One person in the story of the Northern Saints is Oswald who is remembered near here for the Battle of Heavenfield. Sandra and I stopped there to see St Oswald’s church, mentioned earlier. The current building replaced a much older one, but it is still a relatively simple structure surrounded by a neat grave yard, and a view all the way to Scotland.
Later, with the evening sun still two hours from setting, I did a short local walk, surprising some deer, hinds and fawns, that bounded across the fields ahead of me

As pants the hart
For cooling streams,
when heated in the chase:
So longs my soul
O God for thee
And thy refreshing grace.

Glimpses of Goyt Valley

I saw a wind hover, where the winds gather,
Where the clouds whisked away
And the grass waltzed across the wild land,
While my hair whipped across my eyes
And the sun burst out brightly.

There was Pym Chair, not so good for relaxing.
Was he preacher or highway man?
Your money or my sermon, his sinister request.
I saw a wind hover and in its stillness
I saw the valley through God’s eye

Down the steep road the door to Jenkin chapel was open. Its simple interior a place my ancestors would have known. Set at the junction of the Salters roads its simple lines and homely interior looks out on a well kept graveyard. The local dead are still well regarded and recorded on aged stones.

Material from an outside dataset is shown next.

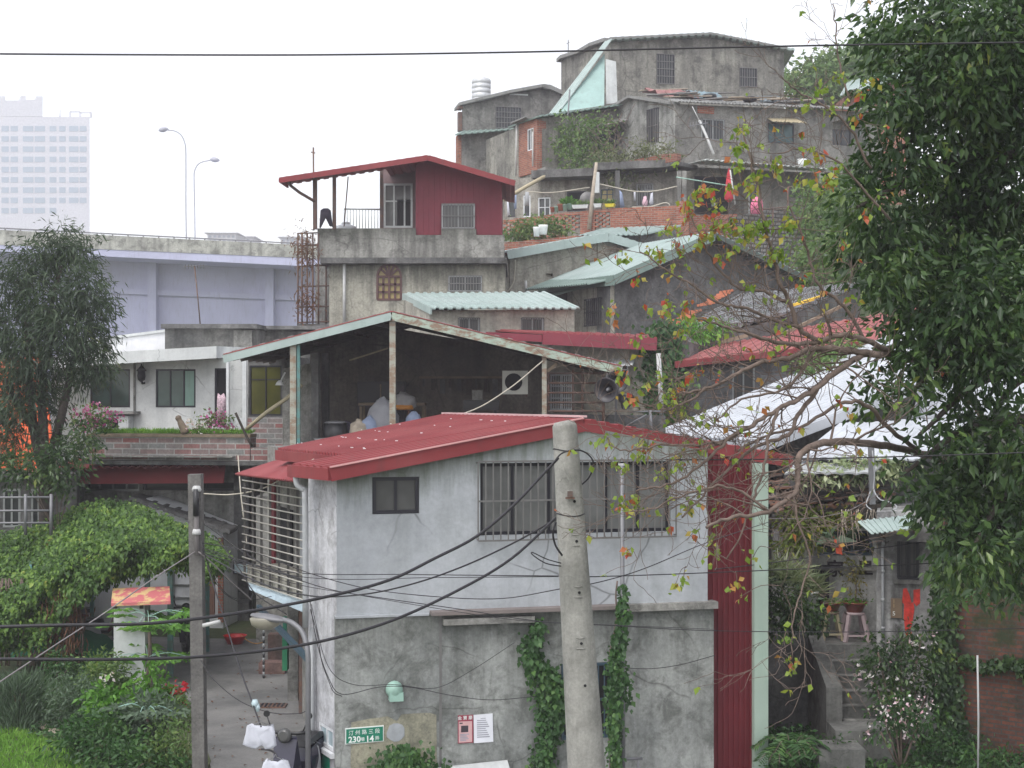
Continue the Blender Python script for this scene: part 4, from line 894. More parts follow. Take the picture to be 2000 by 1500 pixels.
def red_room_house():
    w = Wall((643, 46), (987, 46)); wr = Wall((812, 46.15), (980, 46.15)); wb = Wall((745, 48), (815, 48))
    t = thing('rooftop_room_house', 'cement house with an arched window and a red sheet room on its roof', 'house', w.at(643, 680))
    z0 = w.uv(0, 512)[1]; ac = [w.uv(760, 540)[0], w.uv(0, 540)[1]]
    u0, _, u1, _ = w.rect(737, 516, 783, 585); zb = w.uv(0, 585)[1]; zs = w.uv(0, 540)[1]; cx = (u0 + u1) / 2; rx = (u1 - u0) / 2; zt = w.uv(0, 516)[1]
    arch = [(u0, zb), (u1, zb)] + [(cx + rx * math.cos(a * math.pi / 12), zs + (zt - zs) * math.sin(a * math.pi / 12)) for a in range(13)]
    r2 = w.rect(875, 538, 942, 570)
    m = MB(); w.body(m, [(643, 512), (987, 512)], [r2], depth=7, bottom=4, extra=[arch]); m.build('wall', M['conc_h2'], t)
    m = MB(); a = w.uv(628, 516); b = w.uv(990, 506); w.box(m, a[0], a[1], b[0], b[1] + .02, -7.2, .35); m.build('floor_slab', M['conc_dark'], t)
    m = MB(); w.body(m, [(620, 446), (812, 446), (812, 459), (862, 459), (862, 447), (930, 447), (930, 459), (985, 459)], depth=.1, th=.18, bottom=w.uv(0, 505)[1]); w.box(m, w.uv(745, 0)[0], w.uv(0, 446)[1] - .6, w.uv(985, 0)[0], w.uv(0, 446)[1] - .5, -6, -.25); m.build('parapet', M['conc_par'], t)
    rr = wr.rect(862, 398, 928, 447)
    m = MB(); pts = [(812, 318), (835, 312), (980, 345)]; wr.body(m, pts, [(rr[0], rr[1], rr[2], rr[3])], depth=5, bottom=wr.uv(0, 459)[1], th=.1)
    x = wr.uv(812, 0)[0]
    while x < wr.uv(978, 0)[0]:
        px = 1000 + (wr.pt(x, 0).x / wr.pt(x, 0).y) * F; yt = 318 - 6 * (px - 812) / 23 if px < 835 else 312 + (px - 835) * 33 / 145
        if not (858 < px < 932): wr.box(m, x, wr.uv(0, 458)[1], x + .06, wr.uv(px, yt + 2)[1], .001, .03)
        else: wr.box(m, x, wr.uv(0, 396)[1], x + .06, wr.uv(px, yt + 2)[1], .001, .03)
        x += .18
    m.build('red_wall', M['red_wall'], t)
    rb = wb.rect(749, 358, 806, 445)
    m = MB(); wb.body(m, [(745, 325), (815, 315)], [rb], depth=2.5, bottom=wb.uv(0, 447)[1]); m.build('entrance_wall', painted('brown grey sheet', (.17, .11, .11), rough=.6), t)
    f = window(wb, rb, t, M['frame_grey'], M['glass_grey'], muls=(.36, .72), rails=(.6,), fw=.07); m = MB(); wb.box(m, rb[0] + .45, rb[1] + .07, rb[0] + .92, rb[1] + .95, -.03, -.02); m.build('open_sash', M['dark'], f)
    window(wr, rr, t, M['frame_grey'], M['glass_grey'], muls=(.5,), bars=10, hbars=1, barm=M['bars_grey'], br=.012)
    window(w, r2, t, M['frame_grey'], M['glass'], muls=(.5,), bars=12, hbars=1, barm=M['bars_grey'], br=.012)
    # arched window
    m = MB(); rg = .06
    def seg(p, q, th=.05): m.beam(w.pt(p[0], p[1], -.02), w.pt(q[0], q[1], -.02), .07, th, up=w.n)
    for i in range(len(arch)): seg(arch[i], arch[(i + 1) % len(arch)], .08)
    seg((u0, zs), (u1, zs), .07); seg((cx, zb), (cx, zt), .06)
    for k in (.33, .66): seg((u0, zb + (zs - zb) * k), (u1, zb + (zs - zb) * k), .03)
    for k in (.25, .75): seg((u0 + (u1 - u0) * k, zb), (u0 + (u1 - u0) * k, zs), .03)
    for an in (40, 65, 115, 140): seg((cx, zs), (cx + rx * math.cos(R(an)), zs + (zt - zs) * math.sin(R(an))), .03)
    f = m.build('window', M['frame_brown'], t); f['label'] = 'brown arched window with amber panes'
    m = MB(); m.poly_prism([[w.pt(a_, b_, -.06) for a_, b_ in arch]], -w.n * .02); m.build('pane', M['glass_amber'], f)
    m = MB(); m.tube([w.at(673, 506, .1), w.at(673, 640, .1)], .05, 7); m.build('downpipe', M['pvc_white'], t)
    # roof
    A, B, C = P(546, 348, 45), P(836, 304, 45), P(1006, 354, 45); bk = Vector((0, 6.2, .1)); m = MB(); K = A.lerp(B, .69); bs = Vector((0, 1.7, .05)); m.sheet(A, K, K + bs, A + bs, .3, .03, .03); m.sheet(K, B, B + bk, K + bk, .3, .03, .03); m.sheet(B, C, C + bk, B + bk, .3, .03, .03); m.build('roof', M['red_roof'], t)
    m = MB(); z = Vector((0, -.02, -.07)); m.beam(A + z, B + z, .06, .17); m.beam(B + z, C + z, .06, .17); m.beam(A + z, A + bs + z, .05, .12); m.build('roof_edge', M['red_roof'], t)
    for x, top in ((616, 342), (653, 337)):
        m = MB(); a = P(x, 448, 45.9); b = P(x, top, 45.9); m.beam(a, b, .11, .11); m.build('post', M['rust'], t)
    m = MB(); m.tube([P(563, 352, 45.5), P(567, 362, 45.6), P(585, 376, 45.7), P(614, 393, 45.85)], .05, 6); m.build('brace', M['rust'], t)
    m = MB(); m.beam(P(745, 447, 46.9), P(745, 322, 46.9), .1, .1); m.tube([P(672, 442, 46.2), P(680, 345, 46.2)], .02, 5); m.build('corner_post', M['rust'], t)
    m = MB(); m.tube([P(672, 408, 50.5), P(745, 409, 50.5)], .03, 5)
    for k in range(13): m.tube([P(672 + 6 * k, 409, 50.5), P(672 + 6 * k, 447, 50.5)], .013, 4)
    m.build('rear_railing', M['frame_grey'], t)
    # old cage on the left corner
    m = MB(); ws = w
    for k, (x, Y) in enumerate([(582, 46.3), (590, 46), (600, 46), (611, 46), (622, 46), (637, 46.2)]):
        m.tube([P(x, 455, Y), P(x, 632, Y)], .03, 5)
    for y in (456, 480, 520, 560, 600, 630): m.tube([P(582, y, 46.2), P(643, y - 2, 46.1)], .025, 5)
    m.build('balcony_cage', M['rust'], t)
    m = MB(); m.hexa(*[P(x, y, Y) for x, y, Y in ((580, 640, 46), (643, 640, 46), (643, 640, 50), (580, 640, 50), (580, 632, 46), (643, 632, 46), (643, 632, 50), (580, 632, 50))]); m.build('balcony_floor', M['conc_dark'], t)
    m = MB(); m.hexa(*[P(x, y, Y) for x, y, Y in ((616, 632, 47.6), (643, 632, 47.0), (643, 632, 50), (616, 632, 50), (616, 515, 47.6), (643, 515, 47.0), (643, 515, 50), (616, 515, 50))]); m.build('side_wall', M['conc'], t)
red_room_house()
for i, (cx, cy, n) in enumerate([(600, 500, 180), (592, 470, 90), (603, 590, 160)]):
    rng = np.random.default_rng(i + 5); p = np.array(P(cx, cy, 46)) + rng.normal(size=(n * 2, 3)) * np.array([.22, .15, .3]); d = rng.normal(size=(n * 2, 3)); d[:, 2] -= .8
    tag(leaf_object('hanging_plant', p, d, .17, .035, M['leaf_dry'], seed=i), ['dry brown creeper over the middle of the rooftop house cage', 'dry creeper on top of the rooftop house cage', 'dry potted plants in the bottom of the rooftop house cage'][i], 'creeper', 'dry creepers on the balcony cage')
m = MB(); m.tube([P(613, 448, 46.2), P(612, 288, 46.2)], .03, 6); m.tube([P(607, 297, 46.2), P(616, 299, 46.2)], .02, 5); tag(m.build('mast_aerial', M['rust']), 'thin dark mast rising above the red canopy roof', 'aerial')
c = P(675, 446, 47.2); t = thing('rooftop_tank', 'low steel dome of a water tank behind the roof parapet', 'water tank', c); m = MB(); m.lathe(c, [(.38, -.4), (.4, -.05), (.34, .06), (.18, .12), (.02, .14)], 16); m.build('tank_body', M['steel_tank'], t)
m = MB(); m.lathe(c, [(.14, .12), (.13, .2), (.02, .22)], 12); m.build('tank_lid', M['steel_tank'], t)
hang_cloth('trousers', 'dark trousers drying spread between the red canopy posts', 'trousers', [(626, 411), (632, 407), (641, 407), (646, 411), (650, 443), (644, 442), (641, 424), (636, 418), (630, 428), (626, 446), (624, 445)], 45.7, M['cloth_dark'], None, .05, 9)
# potted garden left of the terrace, under the brick lattice
rng = np.random.default_rng(21); bl = [(P(x, y, 55.5), (r, r * .8, r * .75)) for x, y, r in [(1000, 462, .4), (1020, 450, .5), (1045, 442, .5), (1068, 450, .45), (1095, 452, .4), (1040, 462, .4), (1085, 440, .35)]]
t = thing('potted_garden', 'dense green potted shrubs with a white bucket below the brick lattice', 'shrubs', P(1040, 478, 55.5)); ps, ds = sprays(bl, rng, 22, 8, .14); leaf_object('foliage', ps, ds, .16, .07, M['leaf_hill'], t, seed=2)
m = MB(); m.hexa(*[P(x, y, Y) for x, y, Y in ((985, 500, 54.6), (1150, 482, 54.6), (1150, 482, 57), (985, 500, 57), (985, 474, 54.6), (1150, 458, 54.6), (1150, 458, 57), (985, 474, 57))]); m.build('bed_edge', M['brick_hill'], t)
for x, y, lb in [(1048, 462, 'white square planter tub among the potted shrubs'), (1061, 458, 'white bucket beside the square tub among the potted shrubs')]:
    m = MB(); m.lathe(P(x, y, 54.5), [(.14, 0), (.18, .3), (.19, .36), (.15, .36)], 12 if x > 1050 else 4); tag(m.build('planter_tub', M['white_plastic']), lb, 'planter', 'white tubs among the potted shrubs')

def grey_flat_house():
    w = Wall((322, 41), (500, 41)); w2 = Wall((500, 42.5), (660, 42.5)); t = thing('flat_roof_block', 'low dark cement block with flat roof slab below the flyover', 'building', w.at(322, 740))
    m = MB(); w.body(m, [(322, 642), (500, 642)], depth=5, bottom=4); w2.body(m, [(500, 642), (660, 650)], depth=4, bottom=4); m.build('wall', concrete('sooty cement', (.14, .14, .135), (.22, .215, .2), mamt=.5, streak=.7), t)
    m = MB(); w.box(m, *w.rect(457, 645, 493, 735), .003, .06); m.build('pale_pilaster', M['conc'], t)
    m = MB(); w.box(m, w.uv(319, 0)[0], w.uv(0, 642)[1], w.uv(505, 0)[0], w.uv(0, 633.5)[1], -5.3, .3); w2.box(m, w2.uv(500, 0)[0], w2.uv(0, 644)[1], w2.uv(650, 0)[0], w2.uv(0, 637)[1], -4, .25); m.build('roof_slab', M['conc_dark'], t)
grey_flat_house()
w = Wall((150, 43), (324, 43)); t = thing('white_parapet_house', 'plain white painted rooftop wall between the left tree and the dark block', 'building', w.at(180, 745)); m = MB(); w.body(m, [(150, 668), (324, 646)], depth=5, bottom=3); m.build('wall', painted('bright white block', (.8, .8, .82), rough=.8, damt=.1), t)
m = MB(); eave(m, w, [(150, 668), (324, 646)], .08, -.4, .06); m.build('coping', M['white_plain'], t)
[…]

The paths we followed along the valley were lined with trees old and young. Someone had counted the massive beeches and there were many contenders for ‘tree of the day ‘. There was a beautiful rich greenness in every fern and moss, every leaf and plant and the riverside meadows.
The butterflies seemed to particularly like the thistles. They danced around them in ones, twos, three and even fours. The other gifts of the day were the frequent stands of wild raspberries bringing a welcome fruity tang to the walk.

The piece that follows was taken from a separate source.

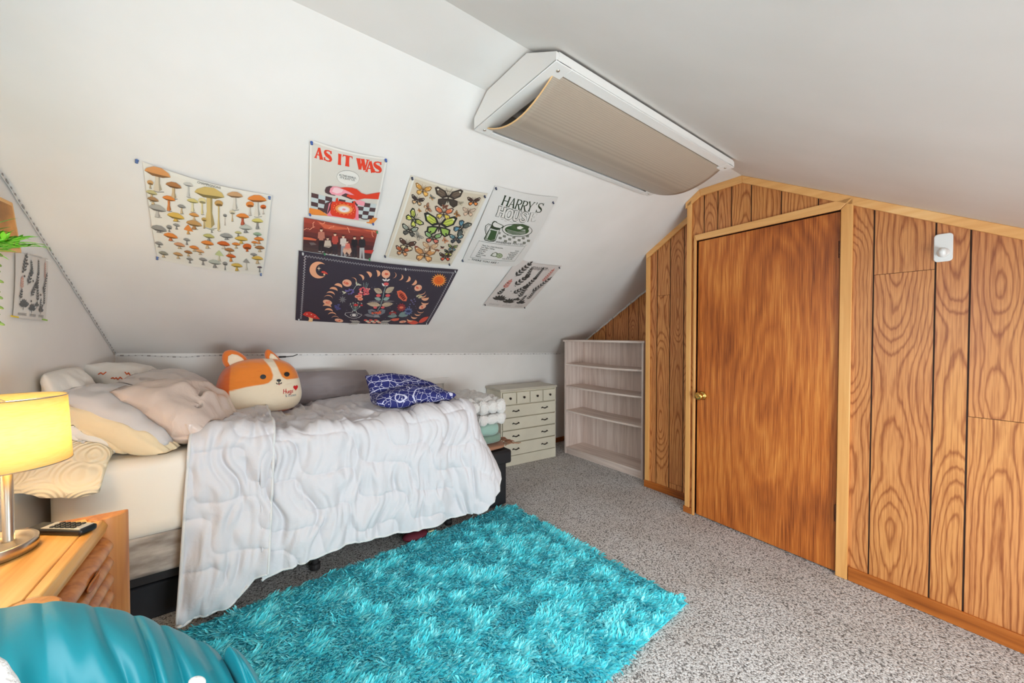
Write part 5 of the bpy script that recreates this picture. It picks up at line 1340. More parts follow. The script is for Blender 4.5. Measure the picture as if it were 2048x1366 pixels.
for a in [(190, 275, 180, 125, (214, 150, 92), (214, 200, 176), 0), (300, 352, 110, 90, BR, TN, 0), (400, 340, 70, 85, (196, 192, 184), (206, 202, 194), 0), (545, 400, 205, 235, (204, 176, 106), (206, 182, 122), 0), (608, 468, 58, 185, (190, 148, 86), (212, 188, 128), 1), (508, 575, 36, 60, (196, 160, 90), (200, 170, 104), 1),
          (718, 415, 110, 100, (200, 156, 112), (216, 208, 194), 0), (868, 455, 130, 118, O1, (220, 212, 198), 0), (910, 512, 40, 45, O2, (216, 204, 190), 1), (820, 488, 55, 70, O1, (216, 204, 190), 1), (268, 442, 90, 85, O1, (210, 130, 70), 0), (190, 515, 120, 60, (170, 166, 158), (190, 186, 178), 0), (355, 490, 60, 50, GY, TN, 0),
          (430, 450, 80, 75, (206, 190, 120), (220, 210, 170), 0), (495, 450, 55, 90, (220, 204, 150), (222, 206, 150), 1), (140, 345, 44, 36, (204, 156, 100), TN, 1), (150, 410, 80, 60, (196, 184, 130), TN, 0), (160, 455, 80, 36, (170, 130, 90), TN, 0), (315, 560, 120, 36, YL, YL, 0), (440, 545, 70, 40, (212, 150, 80), TN, 0), (440, 605, 110, 40, (190, 146, 90), (180, 130, 80), 0),
          (400, 645, 70, 35, O1, (214, 160, 90), 2), (770, 560, 90, 60, O1, (190, 96, 66), 0), (700, 530, 40, 60, (212, 200, 170), TN, 1), (650, 548, 28, 65, GY, (200, 190, 176), 1), (870, 600, 80, 55, (210, 196, 110), GY, 0), (790, 640, 90, 34, (190, 192, 180), GY, 0), (280, 700, 100, 36, O1, (204, 120, 70), 0), (200, 655, 110, 26, GY, GY, 0), (540, 690, 80, 34, (190, 180, 110), GY, 0),
          (660, 690, 90, 26, (150, 150, 146), GY, 0), (760, 715, 90, 34, YL, YL, 0), (880, 725, 70, 34, O1, (214, 150, 90), 0), (530, 740, 90, 38, O1, TN, 0), (640, 745, 90, 34, O2, (216, 200, 180), 0), (800, 775, 60, 32, O2, O2, 1), (725, 750, 60, 30, O1, TN, 0), (440, 775, 70, 28, O1, TN, 0), (340, 760, 80, 28, (206, 150, 110), TN, 0), (680, 790, 70, 30, BR, TN, 0), (885, 785, 70, 30, BR, TN, 0),
          (610, 820, 64, 50, (190, 196, 140), (206, 200, 176), 2), (690, 835, 70, 40, O2, (214, 140, 70), 0), (400, 810, 60, 30, BR, TN, 0), (330, 830, 70, 32, (196, 150, 100), TN, 0), (870, 860, 80, 40, YL, TN, 0), (795, 880, 50, 60, GY, (214, 206, 190), 2), (730, 905, 80, 40, YL, YL, 0), (580, 880, 90, 40, (180, 184, 170), GY, 0), (500, 860, 60, 40, GY, GY, 0), (230, 830, 70, 30, (150, 146, 130), TN, 0), (270, 640, 40, 30, GY, GY, 1), (320, 620, 50, 30, GY, GY, 0), (390, 720, 50, 36, GY, GY, 0), (200, 760, 60, 28, GY, GY, 0), (650, 890, 36, 46, GY, GY, 1), (885, 925, 36, 36, (110, 90, 96), GY, 0), (410, 860, 50, 30, GY, GY, 0), (480, 800, 60, 24, (212, 160, 110), TN, 0), (560, 640, 40, 24, (190, 190, 170), GY, 0), (740, 670, 50, 26, (200, 190, 130), GY, 0), (870, 690, 60, 26, (150, 170, 140), GY, 0), (845, 830, 50, 24, GY, GY, 0), (850, 745, 46, 22, O1, TN, 0)]:
    mush(*a)
s.text('CHAMPIGNONS', (460, 328), (622, 370), (2, -15), (96, 92, 88), 3)
s.finish('poster', 'cream chart poster of many kinds of mushrooms leftmost on the slope', 'poster', (228, 224, 214), pins=((-.035, .0), 1, 2, (.0, .97)), pincol=(84, 110, 160))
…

The sky changed from pale to dark grey. A strong shower swept through, followed by the widening blue window and higher whiskers of white feathery clouds. A summer day of contrasts and companionship.

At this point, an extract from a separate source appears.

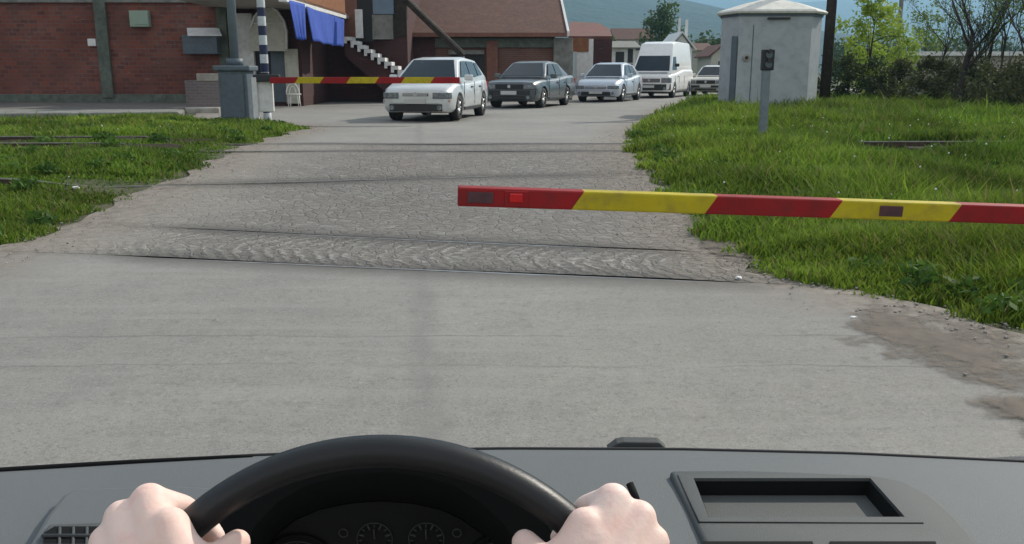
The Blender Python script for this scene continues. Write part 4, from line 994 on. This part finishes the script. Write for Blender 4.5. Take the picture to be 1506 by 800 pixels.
        path = [(hl[0], ya_-.014), (wa_-.01, ya_-.014), (wb2+.010, yb2-.006), (wb2+(wc2-wb2)*.6+.014, yb2+(yc2-yb2)*.6)]
        inn_ = [(hl[0], ya_+.05), (wa_-.06, ya_+.06), (wb2-.07, yb2+.07), (wb2-.07, yb2+(yc2-yb2)*.6)]
        loop = [(sg*x, y, hl[2]) for x, y in path+inn_[::-1]]
        MB().prism(loop, (0, 0, hl[3]-hl[2])).build('headlight', 'lamp', t, bevel=.008)
        loop2 = [(x, y-.004*(1 if abs(x) < wa_ else .0), hl[2]-.012) for x, y, _ in loop]
        MB().prism(loop2, (0, 0, .014)).build('headlight_trim', 'trim', t)
        if c.get('amber'): MB().box((sg*(hl[1]-.06), hl[4]+hl[5]*.6-.01, hl[2]-.07), (.12, .03, .05)).build('indicator', 'amber', t, bevel=.006)
        fy = c['fog'][0]; MB().tube([(sg*c['fog'][1], fy, c['fog'][2]), (sg*c['fog'][1], fy-.025, c['fog'][2])], .055, 14).build('fog_lamp', 'lamp', t)
        MB().box((sg*W*.8, L+.005, .75), (.2, .04, .24)).build('tail_light', 'redlens', t, bevel=.02)
    g = c['grille']; gr = MB().box2((-g[0], g[3]-.02, g[1]), (g[0], g[3]+.02, g[2])).build('grille', 'trim', t, bevel=.008)
    for k in range(1, 4):
        z = g[1]+(g[2]-g[1])*k/4; MB().box((0, g[3]-.024, z), (g[0]*1.9, .012, .012)).build('grille_bar', c.get('barm', 'rimsilver'), gr)
    MB().tube([(0, g[3]-.022, (g[1]+g[2])/2+.01), (0, g[3]-.04, (g[1]+g[2])/2+.01)], .05, 14).build('badge', 'rimsilver', gr)
    l = c['intake']; MB().box2((-l[0], l[3]-.02, l[1]), (l[0], l[3]+.04, l[2])).build('air_intake', 'black', t, bevel=.01)
    l = c['bump']; MB().prism([(-W*l[3], l[4], l[0]), (-W*.6, l[2], l[0]), (W*.6, l[2], l[0]), (W*l[3], l[4], l[0])], (0, 0, l[1]-l[0])).build('bumper_strip', c.get('bumpm', 'trim'), t)
    pz = c['plate']; MB().box((0, pz[0], pz[1]), (.5, .02, .11)).build('number_plate', 'plate', t, bevel=.004)
    MB().box((0, cab[c['ws'][0]][0]-.03, cab[c['ws'][0]][1]+.015), (W*1.5, .05, .02)).build('wiper', 'black', t)
    for sg in (-1, 1):   # under-body and rear bumper
        pass
    MB().box((0, L*.5, .24), (W*1.5, L*.86, .1)).build('underbody', 'black', t)
    return t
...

In our coming and our going
The Peace of God

Pitching the tent

It was wet and windy on Friday afternoon when we arrived at the campsite with Hannah and the tent. Hannah loves camping and wanted to camp the last night on Kintyre as it would be easier to get to the early ferry from the campsite five miles away than the from the cottage up the small winding road at Carradale.
That was until the weather turned wet and windy. However this did not, of course deter Hannah.
The camp site is near the sand dunes, a beautiful setting and a nice looking site with good facilities. We three stood in a small inward facing circle. Team Lees-Warwicker were about to pitch the tent. We looked for Hannah to lead us, each ready to respond to requests for pegs or whatever.
It took only a couple of minutes for a damp patch of grass to be transformed into a dry place to rest. I crawled inside with mattress and sleeping bag as instructed. It was cosy.
I can, even now, see the attraction of this temporary type of living arrangements. The solitude and self contained but readily portable hermitage is something even the saints would have coverted.
So often we go for permanence when we really need something more flexible and transient. Of course there maybe times in our life cycles whether individual or communal when the whole putting down roots thing seems the right response. But then we encounter different challenges, restlessness, age, decline, change maybe.
There’s a hymn I like that has the tent image as part of the faithful response to the life of faith. I don’t remember the first line or the writer but I do remember one particular memorable phrase. It rang around my head the next morning when we returned to collect the tent before getting on the early ferry from Campbeltown to Ardrossan.
‘Pull the tent pegs up again’: we did and we’re onto the next adventure.